People effectively act as though destruction of a monument exorcises its power and removal banishes the power from their midst. But these pieces of metal and stone only have the meaning we assign to them, and that meaning can take any form we like. They can be revered or reviled; honored or ridiculed; or co-opted for a new purpose.

I understand the affront that Confederate monuments are to those whose ancestors were held as slaves or died preserving our country, and to those who suffer and oppose racism today. However, destroying monuments takes a page out of the playbook of mobs across the centuries, lowering one’s self to that moral plane.

Further, removing Confederate statues amounts to whitewashing our history, turning our heads away from the inconvenient truths of our past. We should let them stand and use them to remind ourselves of what we are and are not, the cost our forebears paid for our freedom and to educate our children.

And the facts are plain: The South seceded from the United States over the issue of slavery. Many Americans believed in the superiority of Europeans over Africans at that time. Slave owners used that belief to justify the owning and abuse of millions of human beings. In the late 1800s, the era of Jim Crow disenfranchisement of blacks was ushered in and continued until the 1950s. This period witnessed the greatest spike (especially from 1900 to 1930) in monument building honoring the Confederacy. A smaller spike occurred from 1954 to 1968, in reaction to the civil rights movement.

The Civil War was the single most devastating war our nation ever fought. Nearly as many Americans died in that war than all of our other wars combined. Americans never paid so dearly for their country and what it was to be. With regard to fighting against racist ideology, World War II claimed 400,000 American lives. These two wars may account for 80 percent of the blood spilled for our country.

Civil War monuments bear a constant testimony to all of this history, none of which should be forgotten. The monuments should remain, and we should constantly remind ourselves of what they represent.

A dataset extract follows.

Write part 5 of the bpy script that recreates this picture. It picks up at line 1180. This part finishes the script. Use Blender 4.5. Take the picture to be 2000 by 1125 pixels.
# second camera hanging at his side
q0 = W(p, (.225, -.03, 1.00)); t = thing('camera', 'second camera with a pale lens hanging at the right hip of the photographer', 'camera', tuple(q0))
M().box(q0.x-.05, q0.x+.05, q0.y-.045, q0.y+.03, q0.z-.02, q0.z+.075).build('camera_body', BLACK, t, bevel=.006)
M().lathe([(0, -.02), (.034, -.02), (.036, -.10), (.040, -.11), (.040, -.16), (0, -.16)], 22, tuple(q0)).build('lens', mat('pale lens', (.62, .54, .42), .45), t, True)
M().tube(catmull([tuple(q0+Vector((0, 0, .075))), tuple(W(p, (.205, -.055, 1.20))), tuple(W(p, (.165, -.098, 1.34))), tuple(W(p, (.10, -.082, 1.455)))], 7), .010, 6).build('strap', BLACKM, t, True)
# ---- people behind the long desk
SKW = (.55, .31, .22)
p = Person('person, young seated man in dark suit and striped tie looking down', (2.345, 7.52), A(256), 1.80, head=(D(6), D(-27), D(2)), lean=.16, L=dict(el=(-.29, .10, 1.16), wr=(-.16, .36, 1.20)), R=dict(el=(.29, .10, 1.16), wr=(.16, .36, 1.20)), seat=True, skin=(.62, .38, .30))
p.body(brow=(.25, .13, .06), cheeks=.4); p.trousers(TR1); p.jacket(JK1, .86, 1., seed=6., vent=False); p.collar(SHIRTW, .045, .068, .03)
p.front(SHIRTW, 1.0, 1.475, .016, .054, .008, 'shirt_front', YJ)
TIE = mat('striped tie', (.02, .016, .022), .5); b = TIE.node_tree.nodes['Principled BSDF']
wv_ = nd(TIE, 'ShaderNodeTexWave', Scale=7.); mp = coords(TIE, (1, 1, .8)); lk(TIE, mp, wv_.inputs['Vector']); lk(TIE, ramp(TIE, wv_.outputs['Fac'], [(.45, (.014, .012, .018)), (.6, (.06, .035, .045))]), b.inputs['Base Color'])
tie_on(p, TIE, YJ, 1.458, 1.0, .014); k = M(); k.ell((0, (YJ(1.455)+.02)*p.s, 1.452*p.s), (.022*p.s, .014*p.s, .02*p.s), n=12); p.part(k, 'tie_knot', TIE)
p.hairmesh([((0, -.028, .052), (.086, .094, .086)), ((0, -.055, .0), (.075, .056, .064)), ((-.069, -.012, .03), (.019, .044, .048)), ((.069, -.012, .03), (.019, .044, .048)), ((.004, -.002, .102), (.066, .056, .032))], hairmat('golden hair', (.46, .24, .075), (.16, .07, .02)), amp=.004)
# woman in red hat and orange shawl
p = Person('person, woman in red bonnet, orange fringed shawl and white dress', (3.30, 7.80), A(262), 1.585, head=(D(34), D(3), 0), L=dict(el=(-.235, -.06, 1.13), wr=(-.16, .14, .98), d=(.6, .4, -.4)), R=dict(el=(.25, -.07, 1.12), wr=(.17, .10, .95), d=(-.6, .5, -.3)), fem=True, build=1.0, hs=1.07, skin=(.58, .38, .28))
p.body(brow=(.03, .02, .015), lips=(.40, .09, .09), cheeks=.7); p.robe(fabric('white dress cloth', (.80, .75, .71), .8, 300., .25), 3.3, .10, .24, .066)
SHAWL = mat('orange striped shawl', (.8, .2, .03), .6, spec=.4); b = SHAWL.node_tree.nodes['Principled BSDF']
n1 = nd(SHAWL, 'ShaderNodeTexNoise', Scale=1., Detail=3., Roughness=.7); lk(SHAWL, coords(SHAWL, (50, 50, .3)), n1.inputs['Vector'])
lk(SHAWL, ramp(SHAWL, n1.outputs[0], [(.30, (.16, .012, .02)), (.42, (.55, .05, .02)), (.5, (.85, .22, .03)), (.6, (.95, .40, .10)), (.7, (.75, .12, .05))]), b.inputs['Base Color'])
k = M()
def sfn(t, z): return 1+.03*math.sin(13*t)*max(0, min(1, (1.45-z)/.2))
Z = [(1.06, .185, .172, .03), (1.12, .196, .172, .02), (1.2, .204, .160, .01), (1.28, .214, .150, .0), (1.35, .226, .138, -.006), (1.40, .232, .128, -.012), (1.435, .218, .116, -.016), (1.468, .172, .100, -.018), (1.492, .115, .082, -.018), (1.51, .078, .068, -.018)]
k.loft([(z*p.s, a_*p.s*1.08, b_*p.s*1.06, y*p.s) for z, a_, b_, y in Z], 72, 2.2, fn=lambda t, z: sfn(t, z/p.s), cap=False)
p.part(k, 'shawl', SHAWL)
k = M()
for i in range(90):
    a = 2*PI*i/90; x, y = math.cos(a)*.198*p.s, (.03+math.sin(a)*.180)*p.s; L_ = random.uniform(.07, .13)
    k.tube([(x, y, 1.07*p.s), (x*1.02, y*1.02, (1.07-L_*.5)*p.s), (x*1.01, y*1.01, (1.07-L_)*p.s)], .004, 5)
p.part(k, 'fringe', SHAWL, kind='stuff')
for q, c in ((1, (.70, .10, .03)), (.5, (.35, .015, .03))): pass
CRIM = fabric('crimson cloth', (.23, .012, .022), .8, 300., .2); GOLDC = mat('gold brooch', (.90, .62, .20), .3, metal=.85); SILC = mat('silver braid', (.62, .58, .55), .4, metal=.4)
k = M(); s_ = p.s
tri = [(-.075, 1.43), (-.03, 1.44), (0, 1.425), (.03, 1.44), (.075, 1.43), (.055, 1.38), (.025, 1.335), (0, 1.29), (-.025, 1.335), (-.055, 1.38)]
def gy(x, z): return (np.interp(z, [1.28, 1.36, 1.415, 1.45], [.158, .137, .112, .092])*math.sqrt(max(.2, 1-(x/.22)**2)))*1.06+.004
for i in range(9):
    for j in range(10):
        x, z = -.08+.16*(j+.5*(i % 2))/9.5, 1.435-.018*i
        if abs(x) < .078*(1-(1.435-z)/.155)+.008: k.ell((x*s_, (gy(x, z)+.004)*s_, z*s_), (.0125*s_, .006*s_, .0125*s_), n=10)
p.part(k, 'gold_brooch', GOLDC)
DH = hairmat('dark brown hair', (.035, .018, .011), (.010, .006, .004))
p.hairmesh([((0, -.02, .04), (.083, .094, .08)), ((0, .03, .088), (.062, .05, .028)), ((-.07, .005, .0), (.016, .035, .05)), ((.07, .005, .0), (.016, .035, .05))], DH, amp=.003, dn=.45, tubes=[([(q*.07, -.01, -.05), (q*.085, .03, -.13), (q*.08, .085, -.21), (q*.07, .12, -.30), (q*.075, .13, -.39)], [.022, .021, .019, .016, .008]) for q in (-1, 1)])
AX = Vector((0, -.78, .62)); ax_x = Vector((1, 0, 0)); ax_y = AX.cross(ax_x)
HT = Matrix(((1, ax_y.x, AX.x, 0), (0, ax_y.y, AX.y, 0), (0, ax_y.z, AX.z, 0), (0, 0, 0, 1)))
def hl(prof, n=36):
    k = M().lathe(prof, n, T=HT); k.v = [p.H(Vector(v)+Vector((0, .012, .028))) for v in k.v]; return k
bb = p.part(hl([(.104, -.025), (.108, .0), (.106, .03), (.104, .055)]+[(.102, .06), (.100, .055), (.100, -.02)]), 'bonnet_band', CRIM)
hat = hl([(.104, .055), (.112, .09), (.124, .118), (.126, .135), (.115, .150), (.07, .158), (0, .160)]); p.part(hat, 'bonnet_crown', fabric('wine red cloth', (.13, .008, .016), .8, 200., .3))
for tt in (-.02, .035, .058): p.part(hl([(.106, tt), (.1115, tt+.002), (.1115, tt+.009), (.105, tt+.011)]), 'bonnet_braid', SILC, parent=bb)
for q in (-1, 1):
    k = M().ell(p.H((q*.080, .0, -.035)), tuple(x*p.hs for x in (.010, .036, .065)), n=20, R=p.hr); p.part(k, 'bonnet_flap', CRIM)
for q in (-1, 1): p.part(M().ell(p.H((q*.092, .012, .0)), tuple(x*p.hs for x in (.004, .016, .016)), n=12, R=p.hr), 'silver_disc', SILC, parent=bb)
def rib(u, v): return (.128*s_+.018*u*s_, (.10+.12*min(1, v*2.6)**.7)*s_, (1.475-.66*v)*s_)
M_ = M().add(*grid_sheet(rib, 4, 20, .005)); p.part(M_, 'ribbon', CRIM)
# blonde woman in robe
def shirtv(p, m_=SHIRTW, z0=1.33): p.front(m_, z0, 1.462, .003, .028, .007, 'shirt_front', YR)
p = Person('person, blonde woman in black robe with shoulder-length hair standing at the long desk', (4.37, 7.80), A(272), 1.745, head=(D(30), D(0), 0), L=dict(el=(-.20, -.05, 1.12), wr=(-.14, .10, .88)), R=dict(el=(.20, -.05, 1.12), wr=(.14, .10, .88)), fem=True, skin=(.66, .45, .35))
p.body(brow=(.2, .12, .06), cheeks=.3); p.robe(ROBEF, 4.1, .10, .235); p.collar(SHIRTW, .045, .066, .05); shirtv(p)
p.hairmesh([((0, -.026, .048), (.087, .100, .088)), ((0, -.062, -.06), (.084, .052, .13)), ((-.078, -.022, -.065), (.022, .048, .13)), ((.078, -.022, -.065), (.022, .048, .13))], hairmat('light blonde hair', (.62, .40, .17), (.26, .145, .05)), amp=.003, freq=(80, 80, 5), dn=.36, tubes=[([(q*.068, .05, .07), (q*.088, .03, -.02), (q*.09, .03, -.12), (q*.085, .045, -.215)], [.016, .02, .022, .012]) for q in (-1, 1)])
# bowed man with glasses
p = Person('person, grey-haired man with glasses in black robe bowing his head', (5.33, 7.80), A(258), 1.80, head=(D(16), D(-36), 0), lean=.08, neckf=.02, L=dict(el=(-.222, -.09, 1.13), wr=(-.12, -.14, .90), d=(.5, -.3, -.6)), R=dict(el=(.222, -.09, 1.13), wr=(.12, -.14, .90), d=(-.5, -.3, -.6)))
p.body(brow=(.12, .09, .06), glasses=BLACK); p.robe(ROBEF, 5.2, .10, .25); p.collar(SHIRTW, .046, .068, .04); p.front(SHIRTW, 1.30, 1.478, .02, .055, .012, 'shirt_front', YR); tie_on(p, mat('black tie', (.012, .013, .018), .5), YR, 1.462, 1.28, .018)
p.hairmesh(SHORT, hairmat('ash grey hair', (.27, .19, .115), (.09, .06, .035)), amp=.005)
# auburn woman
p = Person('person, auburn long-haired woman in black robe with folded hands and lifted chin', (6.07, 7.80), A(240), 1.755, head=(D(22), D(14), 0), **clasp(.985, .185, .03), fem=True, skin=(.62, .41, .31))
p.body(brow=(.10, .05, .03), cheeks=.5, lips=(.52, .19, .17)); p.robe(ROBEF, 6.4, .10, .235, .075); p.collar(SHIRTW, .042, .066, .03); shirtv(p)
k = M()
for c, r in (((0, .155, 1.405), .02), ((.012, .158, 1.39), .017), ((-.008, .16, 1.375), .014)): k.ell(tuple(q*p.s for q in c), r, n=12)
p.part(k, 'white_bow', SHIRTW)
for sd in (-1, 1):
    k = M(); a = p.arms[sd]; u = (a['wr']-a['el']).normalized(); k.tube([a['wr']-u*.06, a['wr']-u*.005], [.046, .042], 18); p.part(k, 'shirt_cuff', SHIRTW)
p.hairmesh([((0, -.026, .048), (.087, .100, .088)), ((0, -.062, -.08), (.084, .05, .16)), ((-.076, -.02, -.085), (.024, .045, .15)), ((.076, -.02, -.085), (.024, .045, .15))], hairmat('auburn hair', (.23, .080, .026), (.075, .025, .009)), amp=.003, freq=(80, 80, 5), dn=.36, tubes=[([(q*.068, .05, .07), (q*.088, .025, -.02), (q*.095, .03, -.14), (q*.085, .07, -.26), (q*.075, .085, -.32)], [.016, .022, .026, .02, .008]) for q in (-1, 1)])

When racists revere these monuments, those of us who oppose racism should double our efforts to use these monuments as tools for education. Auschwitz and Dachau stand as mute testimonials to a past that Europeans would never want to forget or repeat. Why not our Confederate monuments?

Destroying or removing monuments is the easy way out of our obligation to understand our past and improve our future. Monuments to our nation’s racism can be as much a tool to counter it as they can be a tool to foment it. The choice and obligation is ours.